§ **What this task involves**: Beneath this task is a listing; retype all of it exactly.

§ **Dataset extract**:
------
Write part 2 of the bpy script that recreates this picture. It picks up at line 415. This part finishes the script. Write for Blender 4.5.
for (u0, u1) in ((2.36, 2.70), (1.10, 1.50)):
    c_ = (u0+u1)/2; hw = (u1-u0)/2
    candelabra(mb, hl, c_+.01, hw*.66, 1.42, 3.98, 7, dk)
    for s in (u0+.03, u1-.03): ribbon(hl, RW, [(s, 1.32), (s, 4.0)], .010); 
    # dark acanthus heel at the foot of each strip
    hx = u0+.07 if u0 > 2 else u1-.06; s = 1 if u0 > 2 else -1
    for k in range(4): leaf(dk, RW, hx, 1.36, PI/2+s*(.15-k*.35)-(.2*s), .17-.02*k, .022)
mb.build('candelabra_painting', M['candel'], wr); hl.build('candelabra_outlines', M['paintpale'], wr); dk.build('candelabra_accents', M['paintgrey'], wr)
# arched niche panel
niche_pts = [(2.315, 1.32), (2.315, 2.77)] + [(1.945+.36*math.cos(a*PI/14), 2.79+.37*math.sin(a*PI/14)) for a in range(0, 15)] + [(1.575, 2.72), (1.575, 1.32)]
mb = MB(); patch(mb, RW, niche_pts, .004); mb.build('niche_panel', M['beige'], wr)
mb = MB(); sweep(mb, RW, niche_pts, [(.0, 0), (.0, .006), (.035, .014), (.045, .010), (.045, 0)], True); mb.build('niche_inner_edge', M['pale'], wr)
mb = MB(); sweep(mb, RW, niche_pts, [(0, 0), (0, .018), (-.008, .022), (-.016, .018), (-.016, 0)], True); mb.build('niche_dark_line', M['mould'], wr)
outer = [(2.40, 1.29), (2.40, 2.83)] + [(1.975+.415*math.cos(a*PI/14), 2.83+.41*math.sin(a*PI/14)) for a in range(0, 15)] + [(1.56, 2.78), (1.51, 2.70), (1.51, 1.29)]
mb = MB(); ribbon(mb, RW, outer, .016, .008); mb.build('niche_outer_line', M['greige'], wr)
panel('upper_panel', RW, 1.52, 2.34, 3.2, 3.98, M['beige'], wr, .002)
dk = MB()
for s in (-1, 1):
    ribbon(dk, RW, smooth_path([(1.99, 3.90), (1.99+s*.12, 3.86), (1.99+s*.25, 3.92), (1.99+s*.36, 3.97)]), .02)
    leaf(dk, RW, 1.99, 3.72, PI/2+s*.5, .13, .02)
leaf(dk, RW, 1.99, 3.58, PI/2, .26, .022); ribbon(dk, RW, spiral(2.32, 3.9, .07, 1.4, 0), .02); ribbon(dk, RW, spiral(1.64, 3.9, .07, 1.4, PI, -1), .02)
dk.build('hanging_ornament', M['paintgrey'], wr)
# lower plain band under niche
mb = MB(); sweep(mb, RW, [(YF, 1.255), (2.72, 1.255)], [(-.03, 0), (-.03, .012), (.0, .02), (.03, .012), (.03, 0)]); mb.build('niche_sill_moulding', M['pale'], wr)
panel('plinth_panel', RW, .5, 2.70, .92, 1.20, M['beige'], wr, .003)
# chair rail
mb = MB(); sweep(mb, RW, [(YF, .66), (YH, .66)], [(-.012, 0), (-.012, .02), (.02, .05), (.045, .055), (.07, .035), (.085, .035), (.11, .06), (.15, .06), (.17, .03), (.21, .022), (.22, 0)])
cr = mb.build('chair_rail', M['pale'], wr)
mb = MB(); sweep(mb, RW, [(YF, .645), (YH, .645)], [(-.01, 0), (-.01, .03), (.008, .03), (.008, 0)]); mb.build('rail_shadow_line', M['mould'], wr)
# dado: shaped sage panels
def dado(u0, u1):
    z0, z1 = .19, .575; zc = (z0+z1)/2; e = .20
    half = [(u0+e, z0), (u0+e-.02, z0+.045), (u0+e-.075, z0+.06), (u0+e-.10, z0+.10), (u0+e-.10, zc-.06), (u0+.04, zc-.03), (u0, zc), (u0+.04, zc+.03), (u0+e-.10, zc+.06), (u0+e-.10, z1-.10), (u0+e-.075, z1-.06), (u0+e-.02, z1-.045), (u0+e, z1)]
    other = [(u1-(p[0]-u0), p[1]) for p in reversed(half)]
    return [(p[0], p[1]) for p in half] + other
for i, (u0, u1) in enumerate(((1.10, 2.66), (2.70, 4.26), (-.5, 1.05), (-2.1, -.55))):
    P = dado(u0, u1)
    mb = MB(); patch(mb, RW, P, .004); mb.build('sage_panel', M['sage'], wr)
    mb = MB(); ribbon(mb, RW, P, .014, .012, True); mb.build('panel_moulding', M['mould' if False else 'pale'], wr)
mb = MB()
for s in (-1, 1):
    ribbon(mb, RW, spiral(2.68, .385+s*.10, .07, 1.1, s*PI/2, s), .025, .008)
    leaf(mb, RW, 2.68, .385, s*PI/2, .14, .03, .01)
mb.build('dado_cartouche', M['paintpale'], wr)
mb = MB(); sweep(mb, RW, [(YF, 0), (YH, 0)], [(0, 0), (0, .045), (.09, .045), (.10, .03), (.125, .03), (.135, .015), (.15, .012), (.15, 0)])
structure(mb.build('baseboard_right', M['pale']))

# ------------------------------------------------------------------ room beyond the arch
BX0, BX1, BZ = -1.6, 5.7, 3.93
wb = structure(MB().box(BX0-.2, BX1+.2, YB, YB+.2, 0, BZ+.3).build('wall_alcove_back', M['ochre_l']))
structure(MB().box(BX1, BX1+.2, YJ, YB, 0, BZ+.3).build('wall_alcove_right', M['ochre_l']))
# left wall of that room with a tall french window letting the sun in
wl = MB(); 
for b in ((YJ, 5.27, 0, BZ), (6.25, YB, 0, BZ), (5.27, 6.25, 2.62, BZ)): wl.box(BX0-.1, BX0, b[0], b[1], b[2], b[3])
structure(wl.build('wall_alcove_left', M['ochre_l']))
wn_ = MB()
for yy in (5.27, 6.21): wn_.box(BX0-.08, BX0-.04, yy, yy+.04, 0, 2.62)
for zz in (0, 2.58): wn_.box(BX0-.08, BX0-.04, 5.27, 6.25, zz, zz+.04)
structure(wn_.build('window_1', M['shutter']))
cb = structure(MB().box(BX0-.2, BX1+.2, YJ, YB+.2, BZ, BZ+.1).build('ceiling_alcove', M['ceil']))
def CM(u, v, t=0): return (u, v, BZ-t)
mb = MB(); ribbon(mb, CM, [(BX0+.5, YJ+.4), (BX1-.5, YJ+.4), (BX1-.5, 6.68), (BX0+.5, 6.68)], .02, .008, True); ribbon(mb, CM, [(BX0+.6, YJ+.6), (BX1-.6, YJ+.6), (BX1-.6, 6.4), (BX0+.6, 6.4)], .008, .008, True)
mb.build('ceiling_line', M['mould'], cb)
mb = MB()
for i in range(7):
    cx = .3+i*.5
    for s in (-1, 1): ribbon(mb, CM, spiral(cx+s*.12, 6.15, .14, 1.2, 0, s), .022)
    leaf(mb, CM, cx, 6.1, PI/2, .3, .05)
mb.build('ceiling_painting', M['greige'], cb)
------
§ **Response for this exercise**:
Write part 2 of the bpy script that recreates this picture. It picks up at line 415. This part finishes the script. Write for Blender 4.5.
for (u0, u1) in ((2.36, 2.70), (1.10, 1.50)):
    c_ = (u0+u1)/2; hw = (u1-u0)/2
    candelabra(mb, hl, c_+.01, hw*.66, 1.42, 3.98, 7, dk)
    for s in (u0+.03, u1-.03): ribbon(hl, RW, [(s, 1.32), (s, 4.0)], .010); 
    # dark acanthus heel at the foot of each strip
    hx = u0+.07 if u0 > 2 else u1-.06; s = 1 if u0 > 2 else -1
    for k in range(4): leaf(dk, RW, hx, 1.36, PI/2+s*(.15-k*.35)-(.2*s), .17-.02*k, .022)
mb.build('candelabra_painting', M['candel'], wr); hl.build('candelabra_outlines', M['paintpale'], wr); dk.build('candelabra_accents', M['paintgrey'], wr)
# arched niche panel
niche_pts = [(2.315, 1.32), (2.315, 2.77)] + [(1.945+.36*math.cos(a*PI/14), 2.79+.37*math.sin(a*PI/14)) for a in range(0, 15)] + [(1.575, 2.72), (1.575, 1.32)]
mb = MB(); patch(mb, RW, niche_pts, .004); mb.build('niche_panel', M['beige'], wr)
mb = MB(); sweep(mb, RW, niche_pts, [(.0, 0), (.0, .006), (.035, .014), (.045, .010), (.045, 0)], True); mb.build('niche_inner_edge', M['pale'], wr)
mb = MB(); sweep(mb, RW, niche_pts, [(0, 0), (0, .018), (-.008, .022), (-.016, .018), (-.016, 0)], True); mb.build('niche_dark_line', M['mould'], wr)
outer = [(2.40, 1.29), (2.40, 2.83)] + [(1.975+.415*math.cos(a*PI/14), 2.83+.41*math.sin(a*PI/14)) for a in range(0, 15)] + [(1.56, 2.78), (1.51, 2.70), (1.51, 1.29)]
mb = MB(); ribbon(mb, RW, outer, .016, .008); mb.build('niche_outer_line', M['greige'], wr)
panel('upper_panel', RW, 1.52, 2.34, 3.2, 3.98, M['beige'], wr, .002)
dk = MB()
for s in (-1, 1):
    ribbon(dk, RW, smooth_path([(1.99, 3.90), (1.99+s*.12, 3.86), (1.99+s*.25, 3.92), (1.99+s*.36, 3.97)]), .02)
    leaf(dk, RW, 1.99, 3.72, PI/2+s*.5, .13, .02)
leaf(dk, RW, 1.99, 3.58, PI/2, .26, .022); ribbon(dk, RW, spiral(2.32, 3.9, .07, 1.4, 0), .02); ribbon(dk, RW, spiral(1.64, 3.9, .07, 1.4, PI, -1), .02)
dk.build('hanging_ornament', M['paintgrey'], wr)
# lower plain band under niche
mb = MB(); sweep(mb, RW, [(YF, 1.255), (2.72, 1.255)], [(-.03, 0), (-.03, .012), (.0, .02), (.03, .012), (.03, 0)]); mb.build('niche_sill_moulding', M['pale'], wr)
panel('plinth_panel', RW, .5, 2.70, .92, 1.20, M['beige'], wr, .003)
# chair rail
mb = MB(); sweep(mb, RW, [(YF, .66), (YH, .66)], [(-.012, 0), (-.012, .02), (.02, .05), (.045, .055), (.07, .035), (.085, .035), (.11, .06), (.15, .06), (.17, .03), (.21, .022), (.22, 0)])
cr = mb.build('chair_rail', M['pale'], wr)
mb = MB(); sweep(mb, RW, [(YF, .645), (YH, .645)], [(-.01, 0), (-.01, .03), (.008, .03), (.008, 0)]); mb.build('rail_shadow_line', M['mould'], wr)
# dado: shaped sage panels
def dado(u0, u1):
    z0, z1 = .19, .575; zc = (z0+z1)/2; e = .20
    half = [(u0+e, z0), (u0+e-.02, z0+.045), (u0+e-.075, z0+.06), (u0+e-.10, z0+.10), (u0+e-.10, zc-.06), (u0+.04, zc-.03), (u0, zc), (u0+.04, zc+.03), (u0+e-.10, zc+.06), (u0+e-.10, z1-.10), (u0+e-.075, z1-.06), (u0+e-.02, z1-.045), (u0+e, z1)]
    other = [(u1-(p[0]-u0), p[1]) for p in reversed(half)]
    return [(p[0], p[1]) for p in half] + other
for i, (u0, u1) in enumerate(((1.10, 2.66), (2.70, 4.26), (-.5, 1.05), (-2.1, -.55))):
    P = dado(u0, u1)
    mb = MB(); patch(mb, RW, P, .004); mb.build('sage_panel', M['sage'], wr)
    mb = MB(); ribbon(mb, RW, P, .014, .012, True); mb.build('panel_moulding', M['mould' if False else 'pale'], wr)
mb = MB()
for s in (-1, 1):
    ribbon(mb, RW, spiral(2.68, .385+s*.10, .07, 1.1, s*PI/2, s), .025, .008)
    leaf(mb, RW, 2.68, .385, s*PI/2, .14, .03, .01)
mb.build('dado_cartouche', M['paintpale'], wr)
mb = MB(); sweep(mb, RW, [(YF, 0), (YH, 0)], [(0, 0), (0, .045), (.09, .045), (.10, .03), (.125, .03), (.135, .015), (.15, .012), (.15, 0)])
structure(mb.build('baseboard_right', M['pale']))

# ------------------------------------------------------------------ room beyond the arch
BX0, BX1, BZ = -1.6, 5.7, 3.93
wb = structure(MB().box(BX0-.2, BX1+.2, YB, YB+.2, 0, BZ+.3).build('wall_alcove_back', M['ochre_l']))
structure(MB().box(BX1, BX1+.2, YJ, YB, 0, BZ+.3).build('wall_alcove_right', M['ochre_l']))
# left wall of that room with a tall french window letting the sun in
wl = MB(); 
for b in ((YJ, 5.27, 0, BZ), (6.25, YB, 0, BZ), (5.27, 6.25, 2.62, BZ)): wl.box(BX0-.1, BX0, b[0], b[1], b[2], b[3])
structure(wl.build('wall_alcove_left', M['ochre_l']))
wn_ = MB()
for yy in (5.27, 6.21): wn_.box(BX0-.08, BX0-.04, yy, yy+.04, 0, 2.62)
for zz in (0, 2.58): wn_.box(BX0-.08, BX0-.04, 5.27, 6.25, zz, zz+.04)
structure(wn_.build('window_1', M['shutter']))
cb = structure(MB().box(BX0-.2, BX1+.2, YJ, YB+.2, BZ, BZ+.1).build('ceiling_alcove', M['ceil']))
def CM(u, v, t=0): return (u, v, BZ-t)
mb = MB(); ribbon(mb, CM, [(BX0+.5, YJ+.4), (BX1-.5, YJ+.4), (BX1-.5, 6.68), (BX0+.5, 6.68)], .02, .008, True); ribbon(mb, CM, [(BX0+.6, YJ+.6), (BX1-.6, YJ+.6), (BX1-.6, 6.4), (BX0+.6, 6.4)], .008, .008, True)
mb.build('ceiling_line', M['mould'], cb)
mb = MB()
for i in range(7):
    cx = .3+i*.5
    for s in (-1, 1): ribbon(mb, CM, spiral(cx+s*.12, 6.15, .14, 1.2, 0, s), .022)
    leaf(mb, CM, cx, 6.1, PI/2, .3, .05)
mb.build('ceiling_painting', M['greige'], cb)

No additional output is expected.